El dramático incendio de la Iglesia de las Hermanas de la Providencia en Santiago es una llamada de alerta contra el abandono en que se encuentran muchos templos y edificios patrimoniales. La política de las manitos de gato a que son sometidos de vez en cuando no alcanza para su mantención. Las comunidades religiosas no pueden cubrir los gastos que implica su cuidado, que va más allá de pagar luz y agua. A esto se suma que muchas de ellas - las mismas religiosas de esa comunidad -tienen decenas de compromisos de asistencia social que les impiden dedicarse a su cuidado.
Los templos, cualquiera sea su confesión, son patrimonio común. No sólo embellecen la ciudad -en este caso se pierde una joya arquitectónica en el corazón de una comuna capital-, sino que alimentan el espíritu de los ciudadanos.
Me comentaba un extranjero que le llamaba la atención las pocas iglesias y lugares de culto que hay en Santiago. Nos escudamos diciendo que es una ciudad relativamente nueva. Ni comparar con Lima o Quito y sus maravillosas iglesias coloniales. Pero otras ciudades igualmente jóvenes en el tiempo como Buenos Aires o Sao Paulo tienen, proporcionalmente, muchísimos más espacios dedicados al culto que nosotros. La misma escasez de lugares de culto se repite en otras ciudades. Salvo las catedrales, al poco andar, se sucede el comercio y las casas sin asomo de espacios para reposar el alma. La Serena sería quizá una excepción, donde las iglesias y capillas son parte del inventario citadino y las distintas administraciones municipales han procurado sacarles lustre y embellecerlas, rejuveneciéndolas y dándoles brillo para alegría de sus habitantes y turistas.

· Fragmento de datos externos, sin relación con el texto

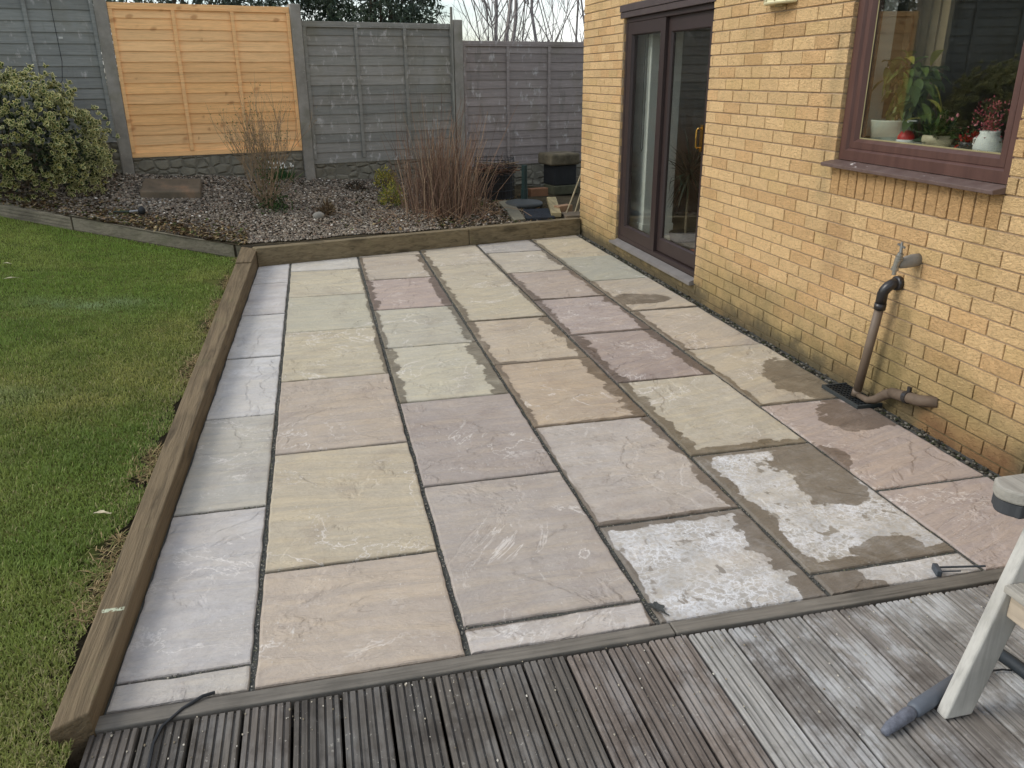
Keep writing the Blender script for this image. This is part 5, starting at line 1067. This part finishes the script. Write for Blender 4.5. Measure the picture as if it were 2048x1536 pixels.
b = MB(); b.tube([(1.992, 1.995, .016), (2.16, 1.962, .016)], .0038, 6); b.tube([(1.99, 1.975, .012), (2.06, 1.962, .012)], .0025, 6); b.build('rod', M_scr, sc_)
b = MB(); b.tube([(-.41, 1.958, .013), (-.44, 1.945, .018), (-.49, 1.915, .012), (-.535, 1.86, .010), (-.548, 1.80, .011), (-.545, 1.70, .012)], .0048, 6); tag(b.build('cable', M_blk), 'short black cable curling over the deck edge onto the boards', 'cable')
def leaf_shape(name, x, y, z, L, W, ang, mat, label, lobes=3):
    b = MB(); n = 22; vs = [(x, y, z)]
    for i in range(n):
        t_ = 2 * math.pi * i / n; rr = 1 + .22 * math.cos(lobes * 2 * t_); u_, v_ = L / 2 * math.cos(t_) * rr, W / 2 * math.sin(t_) * rr; vs.append((x + u_ * math.cos(ang) - v_ * math.sin(ang), y + u_ * math.sin(ang) + v_ * math.cos(ang), z + .006 * abs(math.sin(t_)) + .002))
    vs += [(x + (L * .5) * math.cos(ang), y + L * .5 * math.sin(ang), z + .002), (x + L * .85 * math.cos(ang), y + L * .85 * math.sin(ang), z + .001), (x + L * .85 * math.cos(ang) - .004, y + L * .85 * math.sin(ang) - .004, z + .001), (x + L * .5 * math.cos(ang) - .006, y + L * .5 * math.sin(ang) - .006, z + .002)]
    b.add(vs, [(0, 1 + i, 1 + (i + 1) % n) for i in range(n)] + [(n + 1, n + 2, n + 3, n + 4)]); return tag(b.build(name, mat), label, 'leaf')
M_dl = plain('leaf_dark', lin(62, 64, 62), .6, var=.3, bs=60)
leaf_shape('fallen_leaf', .955, 2.03, .003, .06, .042, -1.0, M_dl, 'dark wet leaf lying on the whitish slab near the deck')
pl_ = plain('leaf_pale', lin(186, 176, 148), .7)
for x, y, l, lb in ((-2.28, 6.55, .07, 'pale curled leaf on the lawn, the longer of two close together'), (-2.42, 6.95, .05, 'pale leaf on the lawn behind the longer pale leaf'), (-.93, 3.03, .05, 'pale pinkish leaf on grass beside the long sleeper')):
    leaf_shape('fallen_leaf', x, y, float(lawn_z(x, y)) + .022, l, l * .4, random.uniform(-.4, .4), pl_, lb, 2)
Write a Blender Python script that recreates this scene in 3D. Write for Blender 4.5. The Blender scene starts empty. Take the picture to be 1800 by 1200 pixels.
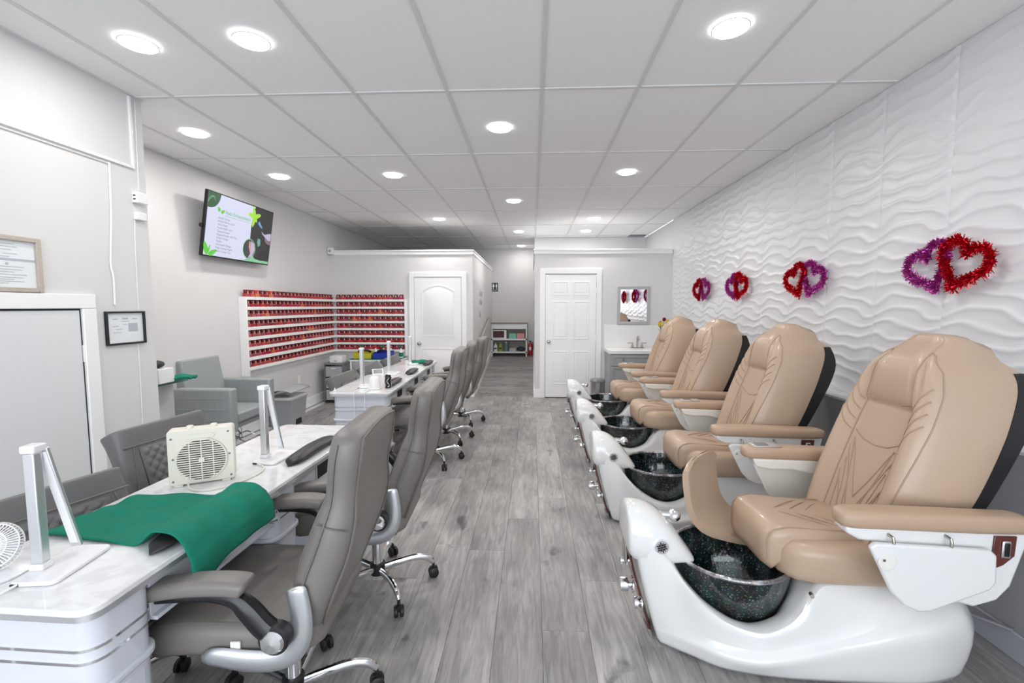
import bpy, bmesh, math, random
from mathutils import Vector, Matrix
random.seed(7)
C = bpy.context.scene.collection
S = bpy.context.scene
PI = math.pi

# ------------------------------------------------------------------ camera, world, big lights, exposure
cam_d = bpy.data.cameras.new('camera'); cam = bpy.data.objects.new('camera', cam_d); C.objects.link(cam)
cam.location = (0, 0, 1.52)
cam.rotation_euler = (PI/2 - 0.0776, 0.0, 0.0451)
cam_d.sensor_width = 36.0; cam_d.lens = 36.0*798.4/1800.0
cam_d.clip_start = 0.05; cam_d.clip_end = 100
S.camera = cam

W = bpy.data.worlds.new('world'); S.world = W; W.use_nodes = True
bg = W.node_tree.nodes['Background']; bg.inputs[0].default_value = (0.86, 0.92, 1.0, 1); bg.inputs[1].default_value = 1.9

def area(name, loc, rot, sx, sy, power, col):
    l = bpy.data.lights.new(name, 'AREA'); l.shape = 'RECTANGLE'; l.size = sx; l.size_y = sy
    l.energy = power; l.color = col
    o = bpy.data.objects.new(name, l); o.location = loc; o.rotation_euler = rot; C.objects.link(o); return o
# daylight entering through the storefront behind the camera
area('storefront_daylight', (-0.2, -2.45, 1.5), (PI/2, 0, 0), 4.6, 2.3, 36, (0.90, 0.95, 1.0))

S.view_settings.view_transform = 'Standard'; S.view_settings.look = 'None'
S.view_settings.gamma = 1.0; S.view_settings.use_curve_mapping = False
S.view_settings.exposure = 0.80
LAMP_POWER = 6.5

# ------------------------------------------------------------------ materials
M = {}
def new_mat(name):
    m = bpy.data.materials.new(name); m.use_nodes = True; M[name] = m
    return m, m.node_tree, m.node_tree.nodes['Principled BSDF']
def mat(name, col, rough=0.5, metal=0.0, bump=0.0, scale=60.0, var=0.0, coat=0.0, emis=0.0, trans=0.0, dark=False, rnd=0.0, spec=None, sheen=0.0):
    m, nt, p = new_mat(name); N = nt.nodes; L = nt.links
    p.inputs['Base Color'].default_value = (*col, 1); p.inputs['Roughness'].default_value = rough
    p.inputs['Metallic'].default_value = metal
    if coat: p.inputs['Coat Weight'].default_value = coat; p.inputs['Coat Roughness'].default_value = 0.08
    if trans: p.inputs['Transmission Weight'].default_value = trans
    if spec is not None: p.inputs['Specular IOR Level'].default_value = spec
    if sheen: p.inputs['Sheen Weight'].default_value = sheen
    if dark: p.inputs['Base Color'].default_value = (.01, .01, .01, 1)
    if emis:
        p.inputs['Emission Color'].default_value = (*col, 1); p.inputs['Emission Strength'].default_value = emis
    tc = N.new('ShaderNodeTexCoord'); nz = N.new('ShaderNodeTexNoise'); nz.inputs['Scale'].default_value = scale
    nz.inputs['Detail'].default_value = 4; L.new(tc.outputs['Object'], nz.inputs['Vector'])
    if var or rnd:
        mx = N.new('ShaderNodeMix'); mx.data_type = 'RGBA'; mx.blend_type = 'MULTIPLY'; mx.inputs[0].default_value = 1
        mx.inputs[6].default_value = (*col, 1)
        mr = N.new('ShaderNodeMapRange'); mr.inputs[3].default_value = 1-var; mr.inputs[4].default_value = 1+var
        L.new(nz.outputs[0], mr.inputs[0])
        out = mr.outputs[0]
        if rnd:
            oi = N.new('ShaderNodeObjectInfo'); m2 = N.new('ShaderNodeMapRange'); m2.inputs[3].default_value = 1-rnd; m2.inputs[4].default_value = 1+rnd
            L.new(oi.outputs['Random'], m2.inputs[0]); mu = N.new('ShaderNodeMath'); mu.operation = 'MULTIPLY'
            L.new(out, mu.inputs[0]); L.new(m2.outputs[0], mu.inputs[1]); out = mu.outputs[0]
        L.new(out, mx.inputs[7]); L.new(mx.outputs[2], p.inputs['Base Color'])
    if bump:
        b = N.new('ShaderNodeBump'); b.inputs['Strength'].default_value = bump; b.inputs['Distance'].default_value = 0.002
        L.new(nz.outputs[0], b.inputs['Height']); L.new(b.outputs[0], p.inputs['Normal'])
    return m

mat('wall', (0.71, 0.705, 0.705), 0.6, bump=0.05, scale=120)
mat('lower_grey_shaded', (0.34, 0.345, 0.355), 0.5, bump=0.05, scale=120)  # grey wall paint, darkened further for the shade behind the chairs
mat('lower_base_shaded', (0.42, 0.44, 0.47), 0.4)  # shade and bluish daylight mixed into the baseboard colour
mat('lower_wall', (0.60, 0.60, 0.61), 0.55, bump=0.05, scale=120)
mat('trim', (0.92, 0.92, 0.92), 0.4)
mat('door_white', (0.93, 0.93, 0.93), 0.38)
mat('door_gray', (0.74, 0.76, 0.77), 0.45)
mat('panel_white', (0.73, 0.73, 0.75), 0.35)
mat('grid', (0.70, 0.70, 0.70), 0.5)
mat('dark_gap', (0.03, 0.03, 0.03), 0.8)
mat('plastic_white', (0.86, 0.86, 0.87), 0.3)
mat('gelcoat', (0.79, 0.79, 0.78), 0.16, coat=0.6)
mat('arm_white', (0.80, 0.785, 0.73), 0.3, coat=0.3)
mat('cream', (0.76, 0.725, 0.63), 0.4)
mat('chrome', (0.85, 0.86, 0.88), 0.10, metal=1.0)
mat('silver', (0.62, 0.64, 0.66), 0.32, metal=0.85)
mat('alu', (0.72, 0.73, 0.75), 0.30, metal=0.8)
mat('nickel', (0.42, 0.40, 0.37), 0.3, metal=1.0)
mat('black', (0.008, 0.008, 0.009), 0.5)
mat('black_gloss', (0.008, 0.008, 0.009), 0.28)
mat('black_leather', (0.012, 0.012, 0.013), 0.42, bump=0.15, scale=250)
mat('grey_leather', (0.195, 0.178, 0.165), 0.42, bump=0.12, scale=220, var=0.06)
mat('dark_leather', (0.15, 0.145, 0.145), 0.42, bump=0.12, scale=220, var=0.06)
mat('grey_seam', (0.15, 0.14, 0.13), 0.5)
mat('blue_grey_leather', (0.32, 0.35, 0.355), 0.5, bump=0.1, scale=200)
mat('tan_leather', (0.49, 0.355, 0.255), 0.36, bump=0.10, scale=180, var=0.05, coat=0.1)
mat('tan_pad', (0.47, 0.33, 0.23), 0.4, bump=0.08, scale=180, var=0.04)
mat('tan_seam', (0.39, 0.27, 0.19), 0.55)
mat('mahogany', (0.10, 0.018, 0.012), 0.25, coat=0.5, var=0.3, scale=20)
mat('cabinet_white', (0.68, 0.70, 0.76), 0.25, coat=0.3)
mat('towel_green', (0.0, 0.20, 0.125), 0.95, bump=1.0, scale=420, var=0.22)
mat('grey_plastic', (0.42, 0.44, 0.47), 0.4)
mat('bag_plastic', (0.62, 0.63, 0.65), 0.35)
mat('vanity_grey', (0.36, 0.375, 0.385), 0.45)
mat('mirror_frame', (0.45, 0.455, 0.465), 0.4, var=0.08, scale=200)
mat('mirror_glass', (0.92, 0.92, 0.92), 0.01, metal=1.0)
mat('counter', (0.86, 0.86, 0.86), 0.2)
mat('steel', (0.55, 0.55, 0.55), 0.22, metal=1.0)
mat('brown_wood', (0.22, 0.16, 0.12), 0.5, var=0.2, scale=30)
mat('rail_wood', (0.36, 0.32, 0.28), 0.4)
mat('microwave_glass', (0.06, 0.015, 0.01), 0.08, coat=1)
mat('red_paint', (0.45, 0.01, 0.015), 0.25, coat=0.5)
mat('mint', (0.22, 0.58, 0.44), 0.5); mat('pink', (0.72, 0.34, 0.32), 0.5)
mat('lime', (0.30, 0.42, 0.06), 0.4); mat('sage', (0.15, 0.22, 0.19), 0.3); mat('navy', (0.01, 0.03, 0.06), 0.6)
mat('yellow_bin', (0.50, 0.47, 0.02), 0.4); mat('blue_bin', (0.01, 0.035, 0.36), 0.4)
mat('bottle_green', (0.01, 0.16, 0.08), 0.3); mat('red_plastic', (0.62, 0.02, 0.02), 0.35)
mat('smoke_plastic', (0.20, 0.20, 0.21), 0.25); mat('clear_drawer', (0.40, 0.41, 0.43), 0.15)
mat('glass_edge', (0.20, 0.42, 0.38), 0.08, trans=0.4)
mat('vase_glass', (0.62, 0.72, 0.88), 0.05, trans=0.75)
mat('petal_yellow', (0.85, 0.55, 0.0), 0.6); mat('petal_red', (0.22, 0.0, 0.01), 0.6); mat('leaf', (0.035, 0.08, 0.025), 0.6)
mat('paper', (0.78, 0.82, 0.84), 0.6); mat('print_grey', (0.45, 0.49, 0.53), 0.7)
mat('oak_frame', (0.50, 0.44, 0.38), 0.5, var=0.25, scale=90)
mat('tinsel_red', (0.62, 0.005, 0.02), 0.22, metal=0.75, rnd=0.0)
mat('tinsel_pink', (0.58, 0.09, 0.42), 0.22, metal=0.75)
mat('lens', (1, 1, 1), 0.5, emis=5.0)
for k, c in enumerate([(0.36, 0.008, 0.012), (0.50, 0.02, 0.015), (0.24, 0.006, 0.012), (0.42, 0.008, 0.06), (0.55, 0.14, 0.02)]):
    mat('polish_%d' % k, c, 0.15, coat=0.8)
mat('polish_cap', (0.17, 0.006, 0.009), 0.3); mat('polish_tag', (0.70, 0.55, 0.52), 0.4)

# floor plank: grain along the plank, knots, per-plank tone
def plank_material():
    m, nt, p = new_mat('plank'); N = nt.nodes; L = nt.links
    tc = N.new('ShaderNodeTexCoord'); oi = N.new('ShaderNodeObjectInfo')
    sc = N.new('ShaderNodeVectorMath'); sc.operation = 'SCALE'; sc.inputs[3].default_value = 37.0
    cx = N.new('ShaderNodeCombineXYZ')
    for k in range(3): L.new(oi.outputs['Random'], cx.inputs[k])
    L.new(cx.outputs[0], sc.inputs[0])
    ad = N.new('ShaderNodeVectorMath'); ad.operation = 'ADD'; L.new(tc.outputs['Object'], ad.inputs[0]); L.new(sc.outputs[0], ad.inputs[1])
    def noise(scale, detail, stretch, dist=0.0):
        mp = N.new('ShaderNodeMapping'); mp.inputs['Scale'].default_value = stretch; L.new(ad.outputs[0], mp.inputs[0])
        n = N.new('ShaderNodeTexNoise'); n.inputs['Scale'].default_value = scale; n.inputs['Detail'].default_value = detail
        n.inputs['Distortion'].default_value = dist; L.new(mp.outputs[0], n.inputs['Vector']); return n
    g1 = noise(7, 6, (5, 0.5, 1), 1.2); g2 = noise(30, 5, (8, 0.35, 1)); g3 = noise(3.2, 3, (1.6, 0.8, 1))
    kn = noise(5.0, 5, (1.5, 0.75, 1), 0.5)
    def rng(o, a, b, c, d):
        r = N.new('ShaderNodeMapRange'); r.inputs[1].default_value = a; r.inputs[2].default_value = b
        r.inputs[3].default_value = c; r.inputs[4].default_value = d; L.new(o, r.inputs[0]); return r.outputs[0]
    def mul(a, b):
        r = N.new('ShaderNodeMath'); r.operation = 'MULTIPLY'; L.new(a, r.inputs[0]); L.new(b, r.inputs[1]); return r.outputs[0]
    v = mul(mul(rng(g1.outputs[0], 0.3, 0.7, 0.68, 1.18), rng(g2.outputs[0], 0.3, 0.7, 0.90, 1.08)),
            mul(rng(g3.outputs[0], 0.3, 0.7, 0.74, 1.22), rng(oi.outputs['Random'], 0, 1, 0.82, 1.14)))
    v = mul(v, rng(kn.outputs[0], 0.64, 0.74, 1.0, 0.40))
    mx = N.new('ShaderNodeMix'); mx.data_type = 'RGBA'; mx.blend_type = 'MULTIPLY'; mx.inputs[0].default_value = 1
    mx.inputs[6].default_value = (0.335, 0.320, 0.312, 1); L.new(v, mx.inputs[7]); L.new(mx.outputs[2], p.inputs['Base Color'])
    p.inputs['Roughness'].default_value = 0.38
    b = N.new('ShaderNodeBump'); b.inputs['Strength'].default_value = 0.15; b.inputs['Distance'].default_value = 0.001
    L.new(g2.outputs[0], b.inputs['Height']); L.new(b.outputs[0], p.inputs['Normal'])
plank_material()

def tile_material():
    m, nt, p = new_mat('ceiling_tile'); N = nt.nodes; L = nt.links
    tc = N.new('ShaderNodeTexCoord'); vo = N.new('ShaderNodeTexVoronoi'); vo.inputs['Scale'].default_value = 110
    nz = N.new('ShaderNodeTexNoise'); nz.inputs['Scale'].default_value = 90
    L.new(tc.outputs['Object'], vo.inputs[0]); L.new(tc.outputs['Object'], nz.inputs['Vector'])
    r = N.new('ShaderNodeMapRange'); r.inputs[1].default_value = 0.05; r.inputs[2].default_value = 0.2; r.inputs[3].default_value = 0.8; r.inputs[4].default_value = 1.0
    L.new(vo.outputs['Distance'], r.inputs[0])
    mx = N.new('ShaderNodeMix'); mx.data_type = 'RGBA'; mx.blend_type = 'MULTIPLY'; mx.inputs[0].default_value = 1
    mx.inputs[6].default_value = (0.90, 0.90, 0.90, 1); L.new(r.outputs[0], mx.inputs[7]); L.new(mx.outputs[2], p.inputs['Base Color'])
    p.inputs['Roughness'].default_value = 0.9
    b = N.new('ShaderNodeBump'); b.inputs['Strength'].default_value = 0.3; b.inputs['Distance'].default_value = 0.002
    L.new(nz.outputs[0], b.inputs['Height']); L.new(b.outputs[0], p.inputs['Normal'])
tile_material()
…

Y debo rescatar aquí las buenas iniciativas de conservación de nuestro patrimonio religioso en el sur de Chile, concretamente en Chiloé, donde se han recuperado siete iglesias chilotas que han pasado a ser patrimonio de la humanidad. Todo un orgullo.
Pero no bastan estos brotes aislados. La conservación de los templos y lugares de culto habla del alma de un pueblo, de sus intereses y raíces. Dime como está tu habitación y te diré quién eres. Lo mismo se puede decir de una ciudad: dime cómo cuidan sus templos y te diré cómo son sus habitantes.
La inversión en ellos es dinero ganado, no perdido. Va en directo beneficio de una mejor calidad de vida, sociabilidad, mayor cultura, crecimiento en virtudes. En suma, gente más feliz.
Aprovecho a agradecer a las miles de personas que anónimamente y sin más premio que la alegría de hacer el bien han contribuido con su patrimonio y entusiasmo la tarea de construir y conservar casas de Dios para que el hombre se encuentre con Él.
Que ese incendio no haya sido en vano. Que nos abra los ojos para dignificar y embellecer más aún nuestras ciudades y con ello, el alma de sus habitantes.